(Task goal): Output the lines below exactly, please, from the first line until the line with "from mathutils.geometry import", counting both.

================================

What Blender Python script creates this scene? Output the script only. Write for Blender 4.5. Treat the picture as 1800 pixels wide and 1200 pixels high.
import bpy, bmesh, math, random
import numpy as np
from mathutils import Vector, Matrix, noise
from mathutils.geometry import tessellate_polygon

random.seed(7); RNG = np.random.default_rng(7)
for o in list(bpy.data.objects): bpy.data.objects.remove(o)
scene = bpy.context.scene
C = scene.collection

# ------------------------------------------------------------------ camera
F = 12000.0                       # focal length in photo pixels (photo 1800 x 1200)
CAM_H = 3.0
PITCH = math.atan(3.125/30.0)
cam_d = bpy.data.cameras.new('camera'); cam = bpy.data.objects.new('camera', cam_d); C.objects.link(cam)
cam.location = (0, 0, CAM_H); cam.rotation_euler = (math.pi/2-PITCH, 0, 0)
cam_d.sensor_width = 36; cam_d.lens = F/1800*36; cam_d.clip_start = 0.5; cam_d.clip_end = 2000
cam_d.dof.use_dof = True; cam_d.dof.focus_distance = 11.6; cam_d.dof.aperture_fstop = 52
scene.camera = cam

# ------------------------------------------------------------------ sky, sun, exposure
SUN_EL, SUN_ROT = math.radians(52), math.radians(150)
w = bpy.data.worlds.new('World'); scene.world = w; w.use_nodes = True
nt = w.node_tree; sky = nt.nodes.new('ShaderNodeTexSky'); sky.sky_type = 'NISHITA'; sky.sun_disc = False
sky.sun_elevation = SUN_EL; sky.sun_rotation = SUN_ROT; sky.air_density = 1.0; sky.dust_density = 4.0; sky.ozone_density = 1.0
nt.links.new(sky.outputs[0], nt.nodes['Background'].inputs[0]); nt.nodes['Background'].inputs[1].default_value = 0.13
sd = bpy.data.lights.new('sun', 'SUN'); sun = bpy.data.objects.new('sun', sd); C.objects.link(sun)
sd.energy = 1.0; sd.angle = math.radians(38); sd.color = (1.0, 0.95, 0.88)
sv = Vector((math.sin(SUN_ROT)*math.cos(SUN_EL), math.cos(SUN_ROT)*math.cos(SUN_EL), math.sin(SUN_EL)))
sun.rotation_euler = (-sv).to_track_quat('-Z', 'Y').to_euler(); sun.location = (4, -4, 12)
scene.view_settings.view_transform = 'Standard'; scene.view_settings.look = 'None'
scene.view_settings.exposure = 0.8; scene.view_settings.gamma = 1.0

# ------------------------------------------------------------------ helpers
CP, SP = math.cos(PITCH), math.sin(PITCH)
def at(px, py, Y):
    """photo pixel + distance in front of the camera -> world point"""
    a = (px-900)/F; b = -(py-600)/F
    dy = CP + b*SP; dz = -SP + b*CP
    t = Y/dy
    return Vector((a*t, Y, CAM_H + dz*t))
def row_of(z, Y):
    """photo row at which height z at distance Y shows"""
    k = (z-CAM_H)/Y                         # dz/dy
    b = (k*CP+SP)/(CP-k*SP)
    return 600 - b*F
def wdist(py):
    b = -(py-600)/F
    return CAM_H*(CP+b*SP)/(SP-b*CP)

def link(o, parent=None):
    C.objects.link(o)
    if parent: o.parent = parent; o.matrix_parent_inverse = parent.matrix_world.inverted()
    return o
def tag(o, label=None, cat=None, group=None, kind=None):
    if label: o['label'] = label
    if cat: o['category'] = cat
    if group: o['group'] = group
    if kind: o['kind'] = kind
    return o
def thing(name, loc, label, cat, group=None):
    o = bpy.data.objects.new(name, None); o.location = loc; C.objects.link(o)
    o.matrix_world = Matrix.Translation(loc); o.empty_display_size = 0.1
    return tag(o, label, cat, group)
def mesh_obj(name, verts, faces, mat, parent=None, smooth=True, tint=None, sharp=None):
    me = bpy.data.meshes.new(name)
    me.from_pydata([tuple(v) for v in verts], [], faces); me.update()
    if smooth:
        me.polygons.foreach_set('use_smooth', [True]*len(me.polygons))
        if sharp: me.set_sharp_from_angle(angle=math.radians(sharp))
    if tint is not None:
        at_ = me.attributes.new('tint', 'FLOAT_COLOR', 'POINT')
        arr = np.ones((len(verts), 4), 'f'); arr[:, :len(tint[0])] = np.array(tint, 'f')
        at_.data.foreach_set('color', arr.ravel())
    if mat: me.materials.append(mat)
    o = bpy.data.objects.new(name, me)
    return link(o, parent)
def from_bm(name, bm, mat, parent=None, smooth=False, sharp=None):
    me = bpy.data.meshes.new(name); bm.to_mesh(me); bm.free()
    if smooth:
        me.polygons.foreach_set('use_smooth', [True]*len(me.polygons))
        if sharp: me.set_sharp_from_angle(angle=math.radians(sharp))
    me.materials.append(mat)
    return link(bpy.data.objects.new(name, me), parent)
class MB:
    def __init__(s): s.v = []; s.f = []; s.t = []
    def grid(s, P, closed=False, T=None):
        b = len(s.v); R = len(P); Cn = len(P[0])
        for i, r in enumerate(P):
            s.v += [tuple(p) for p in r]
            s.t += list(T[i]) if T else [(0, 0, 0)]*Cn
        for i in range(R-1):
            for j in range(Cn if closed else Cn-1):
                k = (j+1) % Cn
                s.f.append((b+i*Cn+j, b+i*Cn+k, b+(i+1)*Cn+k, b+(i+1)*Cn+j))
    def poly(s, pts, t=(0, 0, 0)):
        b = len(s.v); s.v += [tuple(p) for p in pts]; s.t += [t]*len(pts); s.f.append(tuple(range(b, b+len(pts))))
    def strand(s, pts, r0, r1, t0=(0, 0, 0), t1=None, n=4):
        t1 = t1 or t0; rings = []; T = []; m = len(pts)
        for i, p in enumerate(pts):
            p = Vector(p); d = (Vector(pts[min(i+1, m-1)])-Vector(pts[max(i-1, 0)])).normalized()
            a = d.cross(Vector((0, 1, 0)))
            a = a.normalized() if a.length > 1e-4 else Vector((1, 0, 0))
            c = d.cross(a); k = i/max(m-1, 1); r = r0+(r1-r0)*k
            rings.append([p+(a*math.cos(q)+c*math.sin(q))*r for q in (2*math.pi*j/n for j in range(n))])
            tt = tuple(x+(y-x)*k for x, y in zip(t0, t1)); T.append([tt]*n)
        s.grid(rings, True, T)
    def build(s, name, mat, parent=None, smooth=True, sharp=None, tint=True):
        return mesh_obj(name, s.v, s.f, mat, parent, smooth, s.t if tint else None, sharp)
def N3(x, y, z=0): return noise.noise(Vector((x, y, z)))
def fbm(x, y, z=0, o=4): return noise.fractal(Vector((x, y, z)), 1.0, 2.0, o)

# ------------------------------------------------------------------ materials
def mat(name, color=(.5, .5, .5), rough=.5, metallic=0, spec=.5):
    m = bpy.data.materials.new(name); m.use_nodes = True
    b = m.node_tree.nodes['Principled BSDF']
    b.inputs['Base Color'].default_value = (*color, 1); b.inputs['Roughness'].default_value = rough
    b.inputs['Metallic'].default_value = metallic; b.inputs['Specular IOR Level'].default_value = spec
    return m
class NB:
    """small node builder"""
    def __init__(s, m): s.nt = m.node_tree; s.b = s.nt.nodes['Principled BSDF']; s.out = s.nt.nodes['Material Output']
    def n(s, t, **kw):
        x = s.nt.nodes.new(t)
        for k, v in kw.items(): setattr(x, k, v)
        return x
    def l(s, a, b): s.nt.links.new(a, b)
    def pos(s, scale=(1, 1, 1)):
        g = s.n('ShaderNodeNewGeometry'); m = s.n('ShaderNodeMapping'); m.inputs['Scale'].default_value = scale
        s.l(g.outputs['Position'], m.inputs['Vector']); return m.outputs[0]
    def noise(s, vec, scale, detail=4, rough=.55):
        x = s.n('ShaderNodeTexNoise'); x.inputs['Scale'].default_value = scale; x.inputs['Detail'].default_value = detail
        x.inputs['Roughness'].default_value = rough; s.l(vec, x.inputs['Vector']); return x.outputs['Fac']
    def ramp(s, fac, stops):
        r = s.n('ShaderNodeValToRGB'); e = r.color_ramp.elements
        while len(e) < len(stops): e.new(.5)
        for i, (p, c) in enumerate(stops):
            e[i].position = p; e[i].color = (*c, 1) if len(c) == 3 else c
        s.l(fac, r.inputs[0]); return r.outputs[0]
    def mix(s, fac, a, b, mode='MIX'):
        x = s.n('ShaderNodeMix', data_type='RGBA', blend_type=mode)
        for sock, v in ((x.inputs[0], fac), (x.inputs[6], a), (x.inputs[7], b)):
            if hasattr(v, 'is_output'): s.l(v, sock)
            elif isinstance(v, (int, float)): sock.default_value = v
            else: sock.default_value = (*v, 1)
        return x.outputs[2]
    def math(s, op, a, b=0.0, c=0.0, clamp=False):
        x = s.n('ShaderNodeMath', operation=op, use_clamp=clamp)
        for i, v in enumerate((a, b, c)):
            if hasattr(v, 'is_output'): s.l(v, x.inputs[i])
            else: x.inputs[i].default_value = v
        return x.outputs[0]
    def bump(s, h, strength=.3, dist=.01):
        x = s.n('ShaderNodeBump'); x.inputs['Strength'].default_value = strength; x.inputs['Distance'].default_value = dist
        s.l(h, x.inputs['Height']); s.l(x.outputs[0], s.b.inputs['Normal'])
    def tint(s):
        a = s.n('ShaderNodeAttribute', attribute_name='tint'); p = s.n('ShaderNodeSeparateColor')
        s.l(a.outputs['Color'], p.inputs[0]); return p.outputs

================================

(Answer in full):
What Blender Python script creates this scene? Output the script only. Write for Blender 4.5. Treat the picture as 1800 pixels wide and 1200 pixels high.
import bpy, bmesh, math, random
import numpy as np
from mathutils import Vector, Matrix, noise
from mathutils.geometry import tessellate_polygon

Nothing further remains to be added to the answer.